In 1989 on a routine flight from Chicago, an airplane’s middle engine fell apart.  Pieces of the fan blades flew through the air as shrapnel, cutting the planes hydraulic lines.  The pilot made an emergency landing at Sioux City, Iowa.  Then came the disaster.  There are films of this airplane somersaulting down the runway in a ball of fire, killing half of those on board.  It took years to discover what cause the engine to disintegrate.  But the investigators finally concluded that when the titanium hub of the fan was manufactured, an almost microscopic air bubble remained in the metal.  This bubble went undetected for over 20 years and passed many inspections, but it finally led to a tiny crack.  The crack got bigger and then the hub shattered and the engine blew apart and it brought the entire plan down.  When the Triune God created the universe, he overlooked not even the tiniest detail, and he clearly foresaw the coming disaster for his creation, our sin.  He engineered the perfect repair: the incarnation of his master workman even though it meant his death.  But through the work, that is the death and resurrection of Jesus Christ, the master workman, we are salvaged and restored.
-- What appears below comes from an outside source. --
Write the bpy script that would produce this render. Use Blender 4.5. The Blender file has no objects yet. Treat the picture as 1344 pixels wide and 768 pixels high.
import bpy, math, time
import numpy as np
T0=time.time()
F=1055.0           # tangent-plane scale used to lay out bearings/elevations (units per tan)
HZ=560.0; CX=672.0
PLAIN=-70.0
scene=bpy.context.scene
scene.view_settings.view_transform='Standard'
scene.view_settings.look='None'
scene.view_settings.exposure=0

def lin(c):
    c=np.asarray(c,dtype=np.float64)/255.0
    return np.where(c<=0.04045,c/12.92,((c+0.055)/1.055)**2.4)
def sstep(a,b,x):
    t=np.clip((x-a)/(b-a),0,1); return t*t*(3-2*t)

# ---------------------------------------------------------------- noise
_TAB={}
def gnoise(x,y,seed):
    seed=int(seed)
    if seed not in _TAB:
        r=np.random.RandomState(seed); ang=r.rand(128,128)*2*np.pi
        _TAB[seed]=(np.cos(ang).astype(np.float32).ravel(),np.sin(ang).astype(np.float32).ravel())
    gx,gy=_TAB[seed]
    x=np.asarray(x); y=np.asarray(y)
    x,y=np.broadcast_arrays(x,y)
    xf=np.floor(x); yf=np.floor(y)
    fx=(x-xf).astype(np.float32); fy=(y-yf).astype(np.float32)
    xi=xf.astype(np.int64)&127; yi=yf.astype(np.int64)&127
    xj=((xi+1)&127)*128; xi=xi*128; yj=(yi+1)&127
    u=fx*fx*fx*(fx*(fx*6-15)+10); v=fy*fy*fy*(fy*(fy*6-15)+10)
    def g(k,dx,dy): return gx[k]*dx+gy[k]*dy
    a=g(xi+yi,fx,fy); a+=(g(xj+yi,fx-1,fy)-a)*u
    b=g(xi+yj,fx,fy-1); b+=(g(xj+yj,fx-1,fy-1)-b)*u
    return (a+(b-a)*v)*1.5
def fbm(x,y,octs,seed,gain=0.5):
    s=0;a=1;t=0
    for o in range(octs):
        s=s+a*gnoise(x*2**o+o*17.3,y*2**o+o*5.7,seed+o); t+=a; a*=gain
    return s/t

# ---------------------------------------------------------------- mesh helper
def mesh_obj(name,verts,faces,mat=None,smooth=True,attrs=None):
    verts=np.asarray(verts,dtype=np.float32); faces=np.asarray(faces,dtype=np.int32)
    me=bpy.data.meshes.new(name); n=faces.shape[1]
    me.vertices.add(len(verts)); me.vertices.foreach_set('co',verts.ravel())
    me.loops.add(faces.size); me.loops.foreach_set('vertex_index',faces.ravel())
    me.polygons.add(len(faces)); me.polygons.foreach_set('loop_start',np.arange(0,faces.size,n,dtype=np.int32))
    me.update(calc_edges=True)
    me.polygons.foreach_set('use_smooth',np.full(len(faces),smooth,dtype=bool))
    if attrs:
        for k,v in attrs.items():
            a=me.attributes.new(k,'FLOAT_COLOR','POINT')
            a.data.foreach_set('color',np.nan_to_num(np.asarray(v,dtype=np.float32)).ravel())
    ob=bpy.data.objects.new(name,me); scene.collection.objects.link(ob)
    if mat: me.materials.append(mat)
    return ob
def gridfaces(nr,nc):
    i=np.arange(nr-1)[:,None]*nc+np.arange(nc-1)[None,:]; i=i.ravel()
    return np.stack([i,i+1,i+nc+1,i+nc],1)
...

The Holy Spirit brings us this gift of salvation and delivers them to us, even brings us the intimate presence of God that we might rejoice and delight in Him even as he delights in us once again.  Think about that for a minute.  On account of what Christ has done for us, we enjoy an intimacy with God that is close to the kind of intimacy the three persons have with one another.  Jesus, who was with God at the beginning, left heaven and was forsaken by God.  We are restored to intimacy with God because of the break of intimacy within Christ and the Father.  In the language of our text, he was no longer at God’s side.  The reason for this rupture was that on the cross Christ was made sin for us (2 Cor 5:21) and became the curse for sin for us (Gal. 3:13).  This is the work the master workman performed for us.  He left the God’s side so that we might be restored to that intimacy with God and he might delight in us once again.  Look how Paul describes it in the Epistle reading for today.  “Therefore, since we have been justified by faith, we have peace with God through our Lord Jesus Christ. 2 Through him we have also obtained access by faith into this grace in which we stand, and we rejoice in hope of the glory of God.” (Rom 5:1-2)

It is the Holy Spirit who is revealing this to you today.  That is what he does.  He takes what is Christ’s and makes it known to us causing us to delight in the knowledge that God delights in us on account of Christ.

God strengthen us and preserve us in the true faith.  Amen.

The peace of God which passes all understanding, keep your hearts and minds though faith in Christ Jesus.  Amen.